3 de jul. de 2007

Língua presa

Línguas são expressões de uma cultura, e é muito interessante analisar certos aspectos seus. Veja essa correspondência lógica entre verbo/particípio e verbo/substantivo de "dar" e "doar":

doar = doado
dar = dado
doar = doação
dar = dação (?)

Daí eu fui no pai dos burros e vi que realmente é "dação", mas que nos dias de hoje o termo está em desuso, sendo utilizado somente no meio jurídico - e olhe lá. O interessante disso tudo é que o verbo "dar" é no mínimo tão usado quanto o verbo "doar", mas o seu substantivo há muito já não é utilizado.

Fico pensando se isso não teria a ver com o fato de que, no Brasil, a doação era um ato supostamente nobre e que pressupunha filantropia, mas que de uns bons tempos pra cá ficou associada necessariamente à auto-promoção ("Fulano fez uma doação de tanto").
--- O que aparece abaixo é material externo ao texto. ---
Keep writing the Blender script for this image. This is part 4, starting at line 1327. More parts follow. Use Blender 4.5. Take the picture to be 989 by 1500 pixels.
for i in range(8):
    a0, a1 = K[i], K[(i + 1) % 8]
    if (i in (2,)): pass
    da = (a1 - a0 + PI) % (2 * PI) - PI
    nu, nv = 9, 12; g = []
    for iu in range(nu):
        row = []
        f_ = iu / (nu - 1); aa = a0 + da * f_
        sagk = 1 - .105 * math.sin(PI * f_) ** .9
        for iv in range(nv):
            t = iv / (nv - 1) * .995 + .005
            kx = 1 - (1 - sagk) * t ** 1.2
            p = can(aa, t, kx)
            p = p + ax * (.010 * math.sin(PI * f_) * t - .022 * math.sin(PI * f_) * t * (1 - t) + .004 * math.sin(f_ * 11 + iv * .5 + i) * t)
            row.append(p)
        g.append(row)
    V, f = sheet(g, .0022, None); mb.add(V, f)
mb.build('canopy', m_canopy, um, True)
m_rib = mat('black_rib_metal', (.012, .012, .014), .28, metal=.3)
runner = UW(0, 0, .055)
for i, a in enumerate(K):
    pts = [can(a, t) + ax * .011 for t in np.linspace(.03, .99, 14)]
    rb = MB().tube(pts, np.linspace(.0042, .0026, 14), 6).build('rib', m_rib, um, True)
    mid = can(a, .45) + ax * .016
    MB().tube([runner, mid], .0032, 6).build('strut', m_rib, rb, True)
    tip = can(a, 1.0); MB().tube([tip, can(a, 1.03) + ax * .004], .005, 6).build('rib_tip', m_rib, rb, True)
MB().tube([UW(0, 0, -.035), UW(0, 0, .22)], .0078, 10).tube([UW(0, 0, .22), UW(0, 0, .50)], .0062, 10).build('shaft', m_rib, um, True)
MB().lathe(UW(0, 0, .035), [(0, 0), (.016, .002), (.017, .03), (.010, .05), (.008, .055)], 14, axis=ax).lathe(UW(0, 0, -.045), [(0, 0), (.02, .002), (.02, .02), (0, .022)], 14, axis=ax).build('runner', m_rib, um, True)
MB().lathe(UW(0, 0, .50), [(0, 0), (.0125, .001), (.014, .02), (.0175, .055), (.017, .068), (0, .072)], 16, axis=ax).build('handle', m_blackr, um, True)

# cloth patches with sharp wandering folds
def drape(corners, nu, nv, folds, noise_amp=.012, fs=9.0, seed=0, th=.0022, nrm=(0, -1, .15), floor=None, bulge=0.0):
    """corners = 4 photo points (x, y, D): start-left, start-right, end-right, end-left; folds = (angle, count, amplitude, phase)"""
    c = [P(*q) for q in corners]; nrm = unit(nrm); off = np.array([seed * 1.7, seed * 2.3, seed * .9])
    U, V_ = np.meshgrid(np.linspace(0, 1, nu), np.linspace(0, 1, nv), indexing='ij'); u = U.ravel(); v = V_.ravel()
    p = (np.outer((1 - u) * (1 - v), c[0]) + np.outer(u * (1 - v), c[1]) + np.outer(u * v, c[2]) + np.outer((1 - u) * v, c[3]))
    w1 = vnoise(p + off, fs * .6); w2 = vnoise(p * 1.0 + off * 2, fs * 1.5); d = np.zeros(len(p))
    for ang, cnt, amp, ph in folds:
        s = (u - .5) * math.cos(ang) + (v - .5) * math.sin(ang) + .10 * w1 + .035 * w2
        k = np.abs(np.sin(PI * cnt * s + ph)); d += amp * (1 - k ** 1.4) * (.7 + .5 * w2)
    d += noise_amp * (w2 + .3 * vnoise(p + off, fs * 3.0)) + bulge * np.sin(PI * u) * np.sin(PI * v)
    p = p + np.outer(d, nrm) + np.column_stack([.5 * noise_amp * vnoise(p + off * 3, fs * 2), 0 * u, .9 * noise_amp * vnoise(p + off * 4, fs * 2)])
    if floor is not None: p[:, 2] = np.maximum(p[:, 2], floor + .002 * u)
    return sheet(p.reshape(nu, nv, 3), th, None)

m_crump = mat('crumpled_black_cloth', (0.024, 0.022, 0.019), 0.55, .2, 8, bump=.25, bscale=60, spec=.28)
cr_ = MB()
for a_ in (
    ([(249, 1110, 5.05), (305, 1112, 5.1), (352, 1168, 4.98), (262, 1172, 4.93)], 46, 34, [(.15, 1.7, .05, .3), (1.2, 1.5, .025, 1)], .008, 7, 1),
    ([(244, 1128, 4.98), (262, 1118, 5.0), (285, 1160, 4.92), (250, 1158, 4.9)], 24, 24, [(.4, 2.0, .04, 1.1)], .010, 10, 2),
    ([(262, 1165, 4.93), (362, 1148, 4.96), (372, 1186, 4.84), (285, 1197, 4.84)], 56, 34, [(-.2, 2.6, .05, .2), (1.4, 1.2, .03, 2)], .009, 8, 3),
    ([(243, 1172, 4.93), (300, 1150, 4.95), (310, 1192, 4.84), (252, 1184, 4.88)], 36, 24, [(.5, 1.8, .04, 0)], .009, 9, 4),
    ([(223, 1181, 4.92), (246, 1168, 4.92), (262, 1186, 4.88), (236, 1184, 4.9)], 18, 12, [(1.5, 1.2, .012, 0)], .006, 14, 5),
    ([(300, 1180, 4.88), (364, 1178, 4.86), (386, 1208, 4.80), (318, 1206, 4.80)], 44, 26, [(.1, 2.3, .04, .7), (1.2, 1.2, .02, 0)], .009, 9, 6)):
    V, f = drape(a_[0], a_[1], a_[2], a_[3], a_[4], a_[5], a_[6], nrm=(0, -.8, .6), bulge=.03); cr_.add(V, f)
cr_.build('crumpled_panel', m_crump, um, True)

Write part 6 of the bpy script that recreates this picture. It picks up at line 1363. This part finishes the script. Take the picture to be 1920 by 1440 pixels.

A doação é quase sempre pública; serve como que para mostrar à sociedade o quão bom é aquele ser, que tira um pouco do seu para dar aos outros - desde que em troca ele ganhe essa bem-vinda publicidade que lhe é oferecida atualmente.

Já a "dação" é diferente. Vinda do verbo "dar", teria um caráter mais inconseqüente; o dador (sim, essa palavra também existe) me parece aquele que, ao efetivar a dação, não quer nada em troca e nem que ninguém fique sabendo. Não digo que isso não possa ser egoísta, na medida em que ele possa dar algo apenas para satisfazer a si próprio, para apagar algum sentimento de culpa ou simplesmente para ficar bem. Porém, o seu ato se refere apenas a duas pessoas: a ele e a quem ele deu, sem nenhuma preocupação exibicionista externa aos dois.

Nessa geração de Big Brothers e de doações milionárias em cheques gigantes com transmissão ao vivo, não é de se estranhar que "dação" tenha caído em desuso e que o próprio verbo "dar" tenha adquirido feições quase puramente sexuais.